PROBLEM STATEMENT:
From the entries provided below, copy each line that contains the word "this".

[Rows from a dataset]

┏━━

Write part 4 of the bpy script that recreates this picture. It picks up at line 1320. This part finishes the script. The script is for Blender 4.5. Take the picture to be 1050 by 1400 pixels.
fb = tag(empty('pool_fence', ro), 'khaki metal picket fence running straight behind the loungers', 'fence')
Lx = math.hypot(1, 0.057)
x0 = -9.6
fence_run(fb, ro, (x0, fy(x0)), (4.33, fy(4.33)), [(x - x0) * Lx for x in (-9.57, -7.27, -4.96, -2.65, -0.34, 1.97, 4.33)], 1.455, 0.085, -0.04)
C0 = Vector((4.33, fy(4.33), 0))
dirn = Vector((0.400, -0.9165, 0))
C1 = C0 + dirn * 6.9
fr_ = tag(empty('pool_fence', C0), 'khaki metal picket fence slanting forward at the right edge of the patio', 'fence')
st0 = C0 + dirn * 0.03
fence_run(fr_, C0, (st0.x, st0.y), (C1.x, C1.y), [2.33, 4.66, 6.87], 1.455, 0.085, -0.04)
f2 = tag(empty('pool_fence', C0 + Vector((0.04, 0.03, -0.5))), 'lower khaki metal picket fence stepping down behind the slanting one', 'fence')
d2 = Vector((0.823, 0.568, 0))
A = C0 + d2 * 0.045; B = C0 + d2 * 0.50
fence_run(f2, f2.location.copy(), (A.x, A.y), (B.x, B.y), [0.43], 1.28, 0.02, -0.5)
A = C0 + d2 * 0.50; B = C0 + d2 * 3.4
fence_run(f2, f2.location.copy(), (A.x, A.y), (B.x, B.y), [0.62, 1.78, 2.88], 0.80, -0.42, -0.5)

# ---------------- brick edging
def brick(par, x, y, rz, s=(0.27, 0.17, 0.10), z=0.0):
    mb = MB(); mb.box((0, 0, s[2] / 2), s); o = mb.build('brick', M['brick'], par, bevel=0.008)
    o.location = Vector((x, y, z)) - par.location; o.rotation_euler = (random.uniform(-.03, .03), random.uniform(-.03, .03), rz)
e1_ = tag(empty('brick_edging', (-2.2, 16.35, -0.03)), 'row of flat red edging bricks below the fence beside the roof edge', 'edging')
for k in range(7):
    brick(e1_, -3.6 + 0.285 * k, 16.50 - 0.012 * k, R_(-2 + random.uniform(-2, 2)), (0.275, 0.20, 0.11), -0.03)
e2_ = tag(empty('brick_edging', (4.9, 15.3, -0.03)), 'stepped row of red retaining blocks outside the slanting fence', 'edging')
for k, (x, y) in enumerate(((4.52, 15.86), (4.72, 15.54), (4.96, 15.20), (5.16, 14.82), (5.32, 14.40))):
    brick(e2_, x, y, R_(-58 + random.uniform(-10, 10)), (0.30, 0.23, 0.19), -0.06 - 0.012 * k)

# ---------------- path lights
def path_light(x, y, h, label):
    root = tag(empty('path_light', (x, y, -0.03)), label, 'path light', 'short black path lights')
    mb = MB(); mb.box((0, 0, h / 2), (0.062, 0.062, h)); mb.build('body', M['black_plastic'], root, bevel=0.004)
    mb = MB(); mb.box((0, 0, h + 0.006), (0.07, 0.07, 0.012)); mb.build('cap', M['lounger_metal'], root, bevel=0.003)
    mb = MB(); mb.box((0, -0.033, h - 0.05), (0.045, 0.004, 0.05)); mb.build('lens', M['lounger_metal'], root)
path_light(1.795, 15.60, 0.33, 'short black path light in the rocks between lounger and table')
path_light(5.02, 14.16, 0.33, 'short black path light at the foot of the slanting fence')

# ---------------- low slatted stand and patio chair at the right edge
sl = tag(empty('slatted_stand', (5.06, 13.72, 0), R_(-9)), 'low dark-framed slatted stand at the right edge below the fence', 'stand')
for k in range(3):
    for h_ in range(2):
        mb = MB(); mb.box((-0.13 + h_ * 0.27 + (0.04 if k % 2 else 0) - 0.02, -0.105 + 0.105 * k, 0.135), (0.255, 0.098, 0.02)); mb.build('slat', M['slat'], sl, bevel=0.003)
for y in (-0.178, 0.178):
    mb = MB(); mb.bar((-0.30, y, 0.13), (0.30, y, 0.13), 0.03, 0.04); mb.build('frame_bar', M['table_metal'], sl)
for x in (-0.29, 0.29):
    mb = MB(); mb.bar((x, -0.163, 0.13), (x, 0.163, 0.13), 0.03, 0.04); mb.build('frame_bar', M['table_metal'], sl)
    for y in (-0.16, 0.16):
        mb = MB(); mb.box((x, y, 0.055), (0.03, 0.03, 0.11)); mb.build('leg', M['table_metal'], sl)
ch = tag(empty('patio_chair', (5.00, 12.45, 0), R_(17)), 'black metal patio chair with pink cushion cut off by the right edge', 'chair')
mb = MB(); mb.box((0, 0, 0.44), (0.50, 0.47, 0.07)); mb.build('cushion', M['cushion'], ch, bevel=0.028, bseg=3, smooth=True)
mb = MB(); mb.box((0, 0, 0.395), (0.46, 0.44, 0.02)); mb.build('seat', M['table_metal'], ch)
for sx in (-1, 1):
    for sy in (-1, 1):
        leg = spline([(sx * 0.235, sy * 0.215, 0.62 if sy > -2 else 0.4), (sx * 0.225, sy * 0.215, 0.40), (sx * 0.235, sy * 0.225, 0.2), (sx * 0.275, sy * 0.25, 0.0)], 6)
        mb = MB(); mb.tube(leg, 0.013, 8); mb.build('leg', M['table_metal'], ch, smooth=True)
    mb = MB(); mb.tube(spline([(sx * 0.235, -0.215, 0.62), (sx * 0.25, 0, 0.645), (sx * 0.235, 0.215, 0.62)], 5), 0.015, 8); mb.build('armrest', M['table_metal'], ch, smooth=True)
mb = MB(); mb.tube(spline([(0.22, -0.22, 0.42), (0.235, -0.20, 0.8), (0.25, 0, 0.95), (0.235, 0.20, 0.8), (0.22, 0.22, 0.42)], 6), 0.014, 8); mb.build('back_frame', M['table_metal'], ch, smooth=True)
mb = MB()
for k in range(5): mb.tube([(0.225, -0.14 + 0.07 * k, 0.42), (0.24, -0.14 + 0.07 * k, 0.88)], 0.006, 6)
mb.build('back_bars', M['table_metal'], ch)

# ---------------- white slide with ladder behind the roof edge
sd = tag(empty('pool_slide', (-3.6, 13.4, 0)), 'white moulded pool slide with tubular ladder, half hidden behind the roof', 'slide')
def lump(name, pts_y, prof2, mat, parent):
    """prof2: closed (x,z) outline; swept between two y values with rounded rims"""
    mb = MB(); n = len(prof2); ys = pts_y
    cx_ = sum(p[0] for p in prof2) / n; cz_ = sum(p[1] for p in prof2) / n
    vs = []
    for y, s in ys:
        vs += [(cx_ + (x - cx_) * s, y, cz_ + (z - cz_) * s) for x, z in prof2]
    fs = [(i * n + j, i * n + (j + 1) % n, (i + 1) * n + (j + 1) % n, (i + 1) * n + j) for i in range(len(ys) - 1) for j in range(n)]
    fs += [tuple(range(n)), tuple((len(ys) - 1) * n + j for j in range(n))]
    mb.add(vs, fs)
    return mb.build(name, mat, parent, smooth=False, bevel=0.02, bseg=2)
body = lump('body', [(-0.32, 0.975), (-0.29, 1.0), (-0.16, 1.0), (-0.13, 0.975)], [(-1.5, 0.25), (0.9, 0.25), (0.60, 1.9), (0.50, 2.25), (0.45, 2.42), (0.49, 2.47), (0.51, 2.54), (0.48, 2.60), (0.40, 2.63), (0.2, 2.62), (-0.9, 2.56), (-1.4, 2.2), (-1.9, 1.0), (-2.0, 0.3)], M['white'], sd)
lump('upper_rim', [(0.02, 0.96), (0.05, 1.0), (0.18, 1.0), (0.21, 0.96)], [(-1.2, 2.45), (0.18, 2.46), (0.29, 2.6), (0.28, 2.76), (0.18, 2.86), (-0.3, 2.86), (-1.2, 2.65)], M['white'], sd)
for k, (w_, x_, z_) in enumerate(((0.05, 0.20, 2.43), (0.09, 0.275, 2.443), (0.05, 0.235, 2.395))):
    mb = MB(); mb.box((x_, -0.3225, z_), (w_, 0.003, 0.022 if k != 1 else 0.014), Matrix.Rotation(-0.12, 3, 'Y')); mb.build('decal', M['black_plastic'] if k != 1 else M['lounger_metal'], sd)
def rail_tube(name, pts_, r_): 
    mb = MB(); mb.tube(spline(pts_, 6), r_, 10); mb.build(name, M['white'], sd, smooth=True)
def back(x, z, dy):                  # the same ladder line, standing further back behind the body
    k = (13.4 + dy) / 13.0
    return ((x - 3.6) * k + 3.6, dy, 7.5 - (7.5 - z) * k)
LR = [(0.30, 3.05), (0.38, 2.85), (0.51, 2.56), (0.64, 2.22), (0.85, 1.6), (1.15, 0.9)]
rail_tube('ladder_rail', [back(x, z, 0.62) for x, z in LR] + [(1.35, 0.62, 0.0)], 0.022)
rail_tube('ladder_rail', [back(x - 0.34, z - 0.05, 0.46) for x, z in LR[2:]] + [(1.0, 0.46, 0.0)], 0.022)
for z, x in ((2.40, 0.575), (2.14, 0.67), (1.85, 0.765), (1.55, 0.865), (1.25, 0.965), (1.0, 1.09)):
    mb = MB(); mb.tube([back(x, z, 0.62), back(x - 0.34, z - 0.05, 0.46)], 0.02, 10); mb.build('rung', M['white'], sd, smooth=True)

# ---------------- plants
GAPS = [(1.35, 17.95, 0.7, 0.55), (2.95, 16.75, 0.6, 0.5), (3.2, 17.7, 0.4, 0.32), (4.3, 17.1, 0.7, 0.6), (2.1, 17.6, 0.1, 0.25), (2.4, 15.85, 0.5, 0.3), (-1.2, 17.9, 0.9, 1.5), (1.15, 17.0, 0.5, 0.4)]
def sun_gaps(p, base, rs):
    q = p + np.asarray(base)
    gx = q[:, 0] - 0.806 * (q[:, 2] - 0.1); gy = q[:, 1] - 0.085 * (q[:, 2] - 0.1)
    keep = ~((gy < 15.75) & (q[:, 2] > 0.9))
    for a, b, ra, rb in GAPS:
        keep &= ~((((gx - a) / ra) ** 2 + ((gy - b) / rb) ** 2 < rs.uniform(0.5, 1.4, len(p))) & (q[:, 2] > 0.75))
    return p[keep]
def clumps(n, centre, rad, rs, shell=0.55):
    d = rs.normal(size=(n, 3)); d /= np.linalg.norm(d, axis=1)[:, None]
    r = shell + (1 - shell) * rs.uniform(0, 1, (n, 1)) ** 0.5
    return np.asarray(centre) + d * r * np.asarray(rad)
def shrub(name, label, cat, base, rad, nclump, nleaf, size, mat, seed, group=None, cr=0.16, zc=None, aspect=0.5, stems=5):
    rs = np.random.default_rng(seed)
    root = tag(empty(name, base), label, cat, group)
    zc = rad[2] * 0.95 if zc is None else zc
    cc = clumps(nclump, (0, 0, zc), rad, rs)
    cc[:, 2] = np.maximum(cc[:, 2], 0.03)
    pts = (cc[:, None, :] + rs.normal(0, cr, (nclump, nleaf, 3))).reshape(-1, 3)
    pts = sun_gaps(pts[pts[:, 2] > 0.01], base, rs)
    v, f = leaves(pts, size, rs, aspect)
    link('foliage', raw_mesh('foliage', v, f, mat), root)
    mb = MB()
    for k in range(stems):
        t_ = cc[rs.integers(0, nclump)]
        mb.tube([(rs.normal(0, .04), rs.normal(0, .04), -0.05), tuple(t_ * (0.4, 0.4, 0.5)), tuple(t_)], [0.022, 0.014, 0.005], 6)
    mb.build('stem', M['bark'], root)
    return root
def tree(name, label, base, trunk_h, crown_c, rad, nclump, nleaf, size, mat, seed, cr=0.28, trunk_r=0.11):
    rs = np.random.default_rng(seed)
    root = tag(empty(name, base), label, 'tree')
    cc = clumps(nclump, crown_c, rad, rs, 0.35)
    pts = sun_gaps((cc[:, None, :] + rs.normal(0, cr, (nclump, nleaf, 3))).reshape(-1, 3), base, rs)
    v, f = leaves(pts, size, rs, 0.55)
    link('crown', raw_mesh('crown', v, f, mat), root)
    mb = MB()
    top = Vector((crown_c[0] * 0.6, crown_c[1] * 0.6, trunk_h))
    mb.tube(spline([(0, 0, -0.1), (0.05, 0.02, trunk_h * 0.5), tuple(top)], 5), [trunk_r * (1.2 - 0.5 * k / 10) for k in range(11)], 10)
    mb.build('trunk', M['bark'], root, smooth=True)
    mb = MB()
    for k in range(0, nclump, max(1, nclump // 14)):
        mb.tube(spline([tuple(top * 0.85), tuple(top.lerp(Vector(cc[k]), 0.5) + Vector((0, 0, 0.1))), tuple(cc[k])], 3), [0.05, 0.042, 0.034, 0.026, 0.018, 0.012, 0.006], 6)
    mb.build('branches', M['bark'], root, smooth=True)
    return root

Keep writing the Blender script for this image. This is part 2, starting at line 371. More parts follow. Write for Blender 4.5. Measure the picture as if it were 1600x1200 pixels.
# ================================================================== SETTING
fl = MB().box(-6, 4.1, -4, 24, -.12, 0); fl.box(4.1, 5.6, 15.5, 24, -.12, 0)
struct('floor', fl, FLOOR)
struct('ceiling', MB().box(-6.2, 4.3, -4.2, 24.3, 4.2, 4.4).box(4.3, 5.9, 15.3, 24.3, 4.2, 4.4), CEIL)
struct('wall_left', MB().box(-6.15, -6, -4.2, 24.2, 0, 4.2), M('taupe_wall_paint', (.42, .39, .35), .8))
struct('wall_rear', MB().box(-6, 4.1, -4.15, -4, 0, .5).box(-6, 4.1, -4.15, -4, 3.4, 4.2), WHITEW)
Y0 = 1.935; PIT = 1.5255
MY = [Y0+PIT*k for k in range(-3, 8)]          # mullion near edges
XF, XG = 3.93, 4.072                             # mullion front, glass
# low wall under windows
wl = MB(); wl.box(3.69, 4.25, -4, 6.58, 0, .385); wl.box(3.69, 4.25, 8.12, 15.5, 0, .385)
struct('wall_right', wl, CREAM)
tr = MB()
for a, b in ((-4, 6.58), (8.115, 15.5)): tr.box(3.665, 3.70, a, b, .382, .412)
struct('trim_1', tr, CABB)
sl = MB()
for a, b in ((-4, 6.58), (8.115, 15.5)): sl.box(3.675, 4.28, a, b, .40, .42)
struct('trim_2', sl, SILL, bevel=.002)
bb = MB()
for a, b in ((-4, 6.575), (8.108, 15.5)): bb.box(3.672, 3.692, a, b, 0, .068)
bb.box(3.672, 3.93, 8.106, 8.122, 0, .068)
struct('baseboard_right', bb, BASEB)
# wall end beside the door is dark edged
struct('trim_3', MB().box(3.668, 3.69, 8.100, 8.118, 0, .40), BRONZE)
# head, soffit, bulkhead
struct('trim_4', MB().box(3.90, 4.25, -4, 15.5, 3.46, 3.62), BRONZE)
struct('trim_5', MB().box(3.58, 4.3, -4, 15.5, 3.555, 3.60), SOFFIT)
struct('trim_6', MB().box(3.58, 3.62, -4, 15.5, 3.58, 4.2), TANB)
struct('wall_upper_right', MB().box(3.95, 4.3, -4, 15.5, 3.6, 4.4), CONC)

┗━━

CORRECT ANSWER:
Write part 4 of the bpy script that recreates this picture. It picks up at line 1320. This part finishes the script. The script is for Blender 4.5. Take the picture to be 1050 by 1400 pixels.
Keep writing the Blender script for this image. This is part 2, starting at line 371. More parts follow. Write for Blender 4.5. Measure the picture as if it were 1600x1200 pixels.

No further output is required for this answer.